On Tue, Sep 16, 2025 at 11:01 AM Steven Rostedt rostedt@goodmis.org wrote:
On Tue, 16 Sep 2025 10:57:43 -0700 Kalesh Singh kaleshsingh@google.com wrote:
BTW, why the hash of the mm pointer and not the pointer itself? We save pointers in lots of places, and if it is the pointer, you could use an eprobe to attache to the trace event to dereference its fields.
In Android we try to avoid exposing raw kernel pointers to userspace for security reasons: raising /proc/sys/kernel/kptr_restrict to 2 immediately after symbols are resolved for necessary telemetry tooling during early boot. I believe this is also why rss_stat uses the hash and not the raw pointer.

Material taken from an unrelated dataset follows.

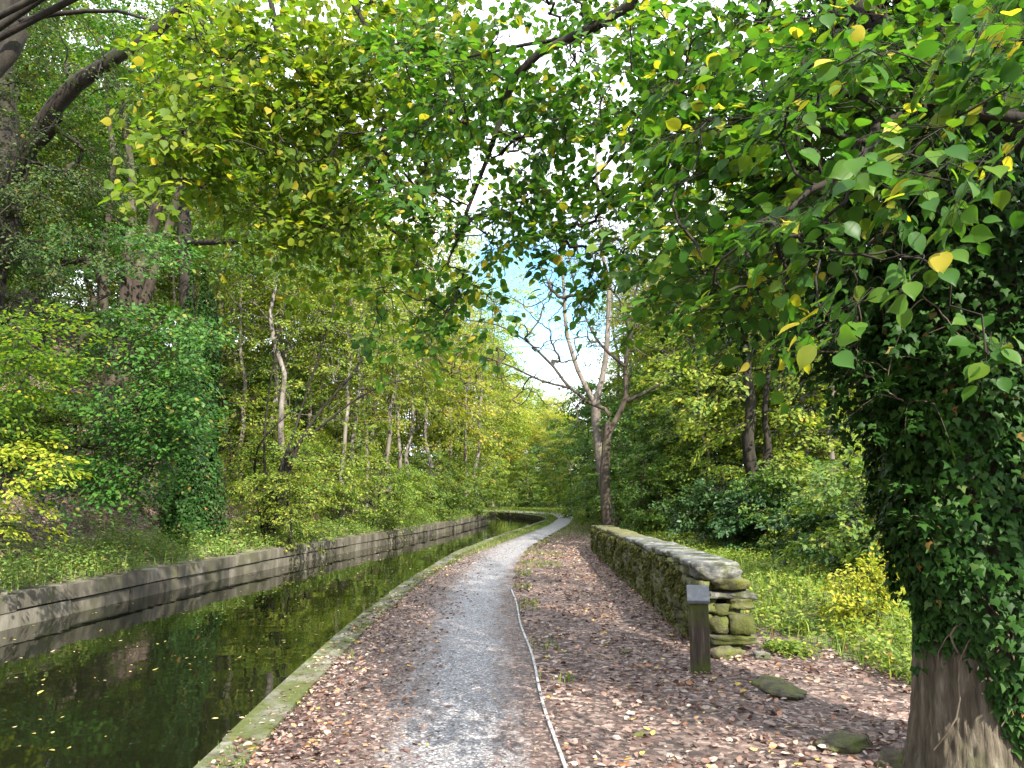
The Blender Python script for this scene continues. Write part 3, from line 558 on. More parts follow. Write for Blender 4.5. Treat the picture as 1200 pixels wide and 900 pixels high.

When it comes to tracing, you already lost. If it goes into the ring buffer it's a raw pointer. BPF doesn't use the output of the trace event, so you are exposing nothing from that. It uses the proto directly.
My understanding is that the BPF tracepoint type uses the trace event fields from TP_STRUCT__entry(); whereas the raw tracepoint type has access to the proto arguments. Please CMIW: Isn't what we'd be adding to the trace buffer is the hashed mm_id value?
Heck, if you enable function tracing, you are exposing every function address it traces via the raw data output.
Right, security doesn't allow compiling CONFIG_FUNCTION_TRACER in Android production kernels.